Photographer: Jason Andrew/Getty Images

BP Raises Deepwater Horizon Spill Liability by $5.2 Billion

  • Company says any further claims won’t have a material impact
  • Total libility from 2010 Macondo spill raised to $61.6 billion

BP Plc has raised the total liability from the Deepwater Horizon oil disaster, which triggered the worst offshore oil spill in U.S. history, by $5.2 billion to $61.6 billion before tax.

The London-based company expects to take a $2.5 billion after-tax charge in its second-quarter earnings following “significant progress” in resolving outstanding claims, it said in a statement Thursday. Any further payments related to the 2010 incident that killed 11 workers and spewed millions of barrels of crude into the Gulf of Mexico won’t have a material impact on financial performance, it said.

"Over the past few months we’ve made significant progress resolving outstanding Deepwater Horizon claims," Chief Financial Officer Brian Gilvary said in the statement. "Importantly, we have a clear plan for managing these costs and it provides our investors with certainty going forward."

The Gulf of Mexico oil spill transformed BP, prompting the resignation of former Chief Executive Officer Tony Hayward and forcing the company to sell assets and downsize its operations to cover the billions of dollars of fines, penalties and compensation. The company pumped 3.14 million barrels equivalent a day of oil and gas last year, compared with almost 4 million in 2009. It’s current market capitalization of $114 billion is more than a third lower than prior to the disaster.

Record Settlement

The estimate means BP will have booked a total of $44 billion in after-tax charges related to the disaster. The company will continue to use proceeds of asset sales to meet these costs, Gilvary said. It has said it plans to raise $3 billion to $5 billion from sales this year and $2 billion to $3 billion a year from 2017. BP is scheduled to release second-quarter financial results on July 26.

The new $5.2 billion charge is related to possible payments to businesses and individuals who have claimed they were affected by the 2010 spill in the Gulf of Mexico. BP estimates some claims to individuals will be paid by the end of this year while it expects to resolve other claims of business and economic loss by 2019, according to the statement.
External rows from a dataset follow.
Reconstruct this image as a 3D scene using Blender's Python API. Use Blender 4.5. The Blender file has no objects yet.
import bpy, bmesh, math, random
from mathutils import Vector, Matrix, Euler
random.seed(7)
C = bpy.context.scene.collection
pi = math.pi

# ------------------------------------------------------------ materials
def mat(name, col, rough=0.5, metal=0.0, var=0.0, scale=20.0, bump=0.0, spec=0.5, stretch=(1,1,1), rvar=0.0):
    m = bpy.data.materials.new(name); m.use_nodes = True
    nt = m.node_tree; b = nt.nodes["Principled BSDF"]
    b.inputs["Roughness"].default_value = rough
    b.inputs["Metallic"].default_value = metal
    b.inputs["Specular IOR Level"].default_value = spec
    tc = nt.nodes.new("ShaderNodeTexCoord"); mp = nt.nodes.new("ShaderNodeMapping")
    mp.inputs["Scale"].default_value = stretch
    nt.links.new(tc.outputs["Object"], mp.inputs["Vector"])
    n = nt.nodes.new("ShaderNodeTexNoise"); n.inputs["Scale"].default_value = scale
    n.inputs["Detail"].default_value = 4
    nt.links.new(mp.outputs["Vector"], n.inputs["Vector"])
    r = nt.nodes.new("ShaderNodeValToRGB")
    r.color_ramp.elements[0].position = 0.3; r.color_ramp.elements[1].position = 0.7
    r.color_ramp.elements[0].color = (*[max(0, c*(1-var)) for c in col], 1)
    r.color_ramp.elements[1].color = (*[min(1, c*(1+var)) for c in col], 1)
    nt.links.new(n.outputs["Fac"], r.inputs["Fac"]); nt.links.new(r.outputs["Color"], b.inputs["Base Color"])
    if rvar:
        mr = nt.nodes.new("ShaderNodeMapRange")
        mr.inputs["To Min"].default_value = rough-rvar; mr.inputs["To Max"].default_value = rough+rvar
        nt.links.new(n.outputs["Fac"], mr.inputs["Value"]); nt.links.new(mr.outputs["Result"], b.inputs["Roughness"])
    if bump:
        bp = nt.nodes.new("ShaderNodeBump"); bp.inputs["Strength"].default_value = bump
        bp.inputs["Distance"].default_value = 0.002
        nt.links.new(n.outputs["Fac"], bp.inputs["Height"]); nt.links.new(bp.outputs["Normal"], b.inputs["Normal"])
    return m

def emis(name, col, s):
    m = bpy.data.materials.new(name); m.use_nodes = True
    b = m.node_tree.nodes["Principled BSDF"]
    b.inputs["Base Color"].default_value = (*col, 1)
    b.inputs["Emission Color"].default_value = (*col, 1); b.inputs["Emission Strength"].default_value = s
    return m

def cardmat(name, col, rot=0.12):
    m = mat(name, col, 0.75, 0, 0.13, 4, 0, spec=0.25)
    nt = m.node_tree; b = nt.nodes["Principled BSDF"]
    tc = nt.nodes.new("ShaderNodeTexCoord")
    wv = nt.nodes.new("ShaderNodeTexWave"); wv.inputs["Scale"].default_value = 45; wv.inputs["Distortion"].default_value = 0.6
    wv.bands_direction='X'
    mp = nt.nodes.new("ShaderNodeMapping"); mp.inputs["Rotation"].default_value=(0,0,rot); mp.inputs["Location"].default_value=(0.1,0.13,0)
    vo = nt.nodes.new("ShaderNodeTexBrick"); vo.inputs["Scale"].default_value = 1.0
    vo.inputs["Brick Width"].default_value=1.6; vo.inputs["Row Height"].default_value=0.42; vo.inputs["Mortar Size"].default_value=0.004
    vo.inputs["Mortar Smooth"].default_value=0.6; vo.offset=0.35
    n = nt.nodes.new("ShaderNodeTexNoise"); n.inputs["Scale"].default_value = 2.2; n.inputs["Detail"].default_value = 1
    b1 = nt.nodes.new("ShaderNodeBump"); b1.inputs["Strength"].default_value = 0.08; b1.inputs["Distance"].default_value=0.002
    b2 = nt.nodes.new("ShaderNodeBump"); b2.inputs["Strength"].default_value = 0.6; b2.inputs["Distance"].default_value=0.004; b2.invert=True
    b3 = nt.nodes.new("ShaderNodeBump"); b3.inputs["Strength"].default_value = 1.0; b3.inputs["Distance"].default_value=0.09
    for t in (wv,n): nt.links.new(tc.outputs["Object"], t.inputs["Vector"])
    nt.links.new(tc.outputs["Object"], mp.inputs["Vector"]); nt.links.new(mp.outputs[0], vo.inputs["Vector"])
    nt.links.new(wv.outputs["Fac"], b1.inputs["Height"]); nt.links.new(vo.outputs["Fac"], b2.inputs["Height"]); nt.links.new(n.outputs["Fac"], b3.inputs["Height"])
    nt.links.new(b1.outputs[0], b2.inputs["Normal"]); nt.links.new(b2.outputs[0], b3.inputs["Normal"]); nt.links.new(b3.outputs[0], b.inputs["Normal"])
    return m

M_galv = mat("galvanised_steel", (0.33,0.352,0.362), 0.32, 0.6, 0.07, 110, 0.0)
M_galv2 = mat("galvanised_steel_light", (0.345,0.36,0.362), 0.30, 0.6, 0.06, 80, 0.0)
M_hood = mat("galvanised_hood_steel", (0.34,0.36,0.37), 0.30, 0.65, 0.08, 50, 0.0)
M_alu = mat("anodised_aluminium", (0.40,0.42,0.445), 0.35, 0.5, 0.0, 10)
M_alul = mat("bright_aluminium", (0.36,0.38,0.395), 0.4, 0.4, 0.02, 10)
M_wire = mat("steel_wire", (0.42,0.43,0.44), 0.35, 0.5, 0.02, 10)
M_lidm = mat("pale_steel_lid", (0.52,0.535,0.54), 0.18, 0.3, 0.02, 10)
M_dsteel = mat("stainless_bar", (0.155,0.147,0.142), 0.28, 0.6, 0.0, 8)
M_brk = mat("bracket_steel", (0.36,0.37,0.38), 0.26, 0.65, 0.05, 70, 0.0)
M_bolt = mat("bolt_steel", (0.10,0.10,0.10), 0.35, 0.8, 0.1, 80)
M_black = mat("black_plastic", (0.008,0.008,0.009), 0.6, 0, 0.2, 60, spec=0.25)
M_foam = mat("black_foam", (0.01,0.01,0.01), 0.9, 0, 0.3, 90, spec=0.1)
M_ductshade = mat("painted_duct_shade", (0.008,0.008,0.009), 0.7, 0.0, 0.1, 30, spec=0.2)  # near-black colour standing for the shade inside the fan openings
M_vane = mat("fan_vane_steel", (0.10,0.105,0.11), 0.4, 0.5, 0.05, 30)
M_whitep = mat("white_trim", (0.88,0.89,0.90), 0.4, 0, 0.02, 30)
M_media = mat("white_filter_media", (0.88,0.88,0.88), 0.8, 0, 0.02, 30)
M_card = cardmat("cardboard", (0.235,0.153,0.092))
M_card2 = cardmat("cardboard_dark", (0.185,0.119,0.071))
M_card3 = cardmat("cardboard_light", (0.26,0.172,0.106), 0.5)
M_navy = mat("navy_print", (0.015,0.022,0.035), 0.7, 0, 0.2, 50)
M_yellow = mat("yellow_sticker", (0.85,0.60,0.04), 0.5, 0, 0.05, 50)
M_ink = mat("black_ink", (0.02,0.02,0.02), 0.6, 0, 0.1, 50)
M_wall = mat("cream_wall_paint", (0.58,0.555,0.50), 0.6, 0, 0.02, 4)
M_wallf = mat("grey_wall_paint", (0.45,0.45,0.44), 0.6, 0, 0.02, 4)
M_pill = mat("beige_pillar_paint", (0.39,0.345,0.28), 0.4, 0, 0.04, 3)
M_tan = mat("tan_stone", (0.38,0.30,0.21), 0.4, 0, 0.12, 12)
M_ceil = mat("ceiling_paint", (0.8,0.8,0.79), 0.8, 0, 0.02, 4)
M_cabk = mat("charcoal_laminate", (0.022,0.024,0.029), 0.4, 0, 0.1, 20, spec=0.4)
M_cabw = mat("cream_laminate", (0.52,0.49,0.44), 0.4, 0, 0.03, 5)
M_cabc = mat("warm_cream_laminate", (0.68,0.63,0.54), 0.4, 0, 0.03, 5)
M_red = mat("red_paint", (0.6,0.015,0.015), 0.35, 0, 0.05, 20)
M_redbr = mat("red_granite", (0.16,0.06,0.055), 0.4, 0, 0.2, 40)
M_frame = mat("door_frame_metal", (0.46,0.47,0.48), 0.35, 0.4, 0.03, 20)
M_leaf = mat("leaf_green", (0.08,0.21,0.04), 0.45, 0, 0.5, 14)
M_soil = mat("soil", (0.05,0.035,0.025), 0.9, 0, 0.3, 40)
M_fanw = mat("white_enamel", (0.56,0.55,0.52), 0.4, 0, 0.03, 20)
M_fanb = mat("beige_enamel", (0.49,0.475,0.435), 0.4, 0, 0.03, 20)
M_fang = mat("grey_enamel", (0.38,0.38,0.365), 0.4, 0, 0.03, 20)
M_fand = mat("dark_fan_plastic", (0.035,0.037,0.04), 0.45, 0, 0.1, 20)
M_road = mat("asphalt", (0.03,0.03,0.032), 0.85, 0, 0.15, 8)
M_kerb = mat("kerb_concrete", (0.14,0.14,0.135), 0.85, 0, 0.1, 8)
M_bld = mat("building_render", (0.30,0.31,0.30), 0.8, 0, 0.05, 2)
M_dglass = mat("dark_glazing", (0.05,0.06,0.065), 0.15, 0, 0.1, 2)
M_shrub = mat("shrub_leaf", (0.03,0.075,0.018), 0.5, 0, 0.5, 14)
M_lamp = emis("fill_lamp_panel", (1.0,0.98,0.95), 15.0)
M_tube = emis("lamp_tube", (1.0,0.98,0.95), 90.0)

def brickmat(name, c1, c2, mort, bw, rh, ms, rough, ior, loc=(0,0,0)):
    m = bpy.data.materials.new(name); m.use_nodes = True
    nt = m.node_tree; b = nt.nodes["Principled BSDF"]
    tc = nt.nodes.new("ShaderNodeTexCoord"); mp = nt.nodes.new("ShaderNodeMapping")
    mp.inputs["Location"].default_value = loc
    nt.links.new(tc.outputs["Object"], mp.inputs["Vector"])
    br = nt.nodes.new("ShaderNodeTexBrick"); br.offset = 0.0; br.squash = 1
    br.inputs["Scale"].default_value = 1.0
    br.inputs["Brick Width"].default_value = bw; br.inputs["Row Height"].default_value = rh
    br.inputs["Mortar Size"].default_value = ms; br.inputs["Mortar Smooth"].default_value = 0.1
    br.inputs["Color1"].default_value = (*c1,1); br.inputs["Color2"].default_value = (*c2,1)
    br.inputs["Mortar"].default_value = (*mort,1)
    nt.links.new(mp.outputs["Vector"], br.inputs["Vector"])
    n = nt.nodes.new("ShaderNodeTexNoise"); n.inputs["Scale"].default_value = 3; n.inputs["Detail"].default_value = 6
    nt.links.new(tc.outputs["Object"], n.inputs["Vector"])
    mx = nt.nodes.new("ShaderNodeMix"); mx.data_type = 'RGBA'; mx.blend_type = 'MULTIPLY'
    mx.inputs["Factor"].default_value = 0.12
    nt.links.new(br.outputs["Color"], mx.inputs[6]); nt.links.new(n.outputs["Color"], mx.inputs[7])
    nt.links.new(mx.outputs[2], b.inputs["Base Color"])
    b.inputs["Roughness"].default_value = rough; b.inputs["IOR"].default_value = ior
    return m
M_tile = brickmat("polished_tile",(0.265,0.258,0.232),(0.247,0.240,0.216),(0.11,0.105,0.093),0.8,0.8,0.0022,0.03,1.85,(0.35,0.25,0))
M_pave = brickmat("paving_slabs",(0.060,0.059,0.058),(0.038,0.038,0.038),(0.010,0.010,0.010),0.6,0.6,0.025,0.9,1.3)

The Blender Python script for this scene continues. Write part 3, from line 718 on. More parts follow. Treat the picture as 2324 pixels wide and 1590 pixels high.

“This now looks like a line under all potential liabilities related to the spill,” said Brendan Warn, a managing director at BMO Capital Markets in London. “This doesn’t change BP’s organic cash flow estimates and now helps them move on and continue on their path of delivering projects and keeping the company on track.”


Spending Cuts

In addition to selling assets to pay for the spill, the slump in oil prices over the past two years has forced BP Chief Executive Officer Bob Dudley to cut spending in order to protect the balance sheet and maintain dividend payouts to shareholders. The company has said it has reduced costs enough for its cash flow to cover spending and dividends at an oil price of $50 to $55 a barrel next year. Brent, the international benchmark, has averaged $41.70 a barrel this year.

At the end of last year, BP had set aside $14.3 billion for spill response charges, $22.6 billion for litigation costs and claims and $8.6 billion for environment damage costs.

The $20.8 billion settlement it agreed last year with the U.S. government and five Gulf states over the spill was the largest in the Department of Justice’s history. That resolved civil claims under the Clean Water Act and Oil Pollution Act, as well as economic damage claims from regional authorities. The company agreed to pay the natural resource claims over 18 years and the economic damage claims over 15 years.

BP reached separate agreements to resolve criminal charges, settle claims it hid the size of the spill, and cover private property and economic damages.

In December, federal prosecutors dropped manslaughter charges against BP’s two top employees on the Deepwater Horizon, which was operated by Transocean Inc. The men had been accused of ignoring multiple signals that the well was dangerously unstable before the explosion.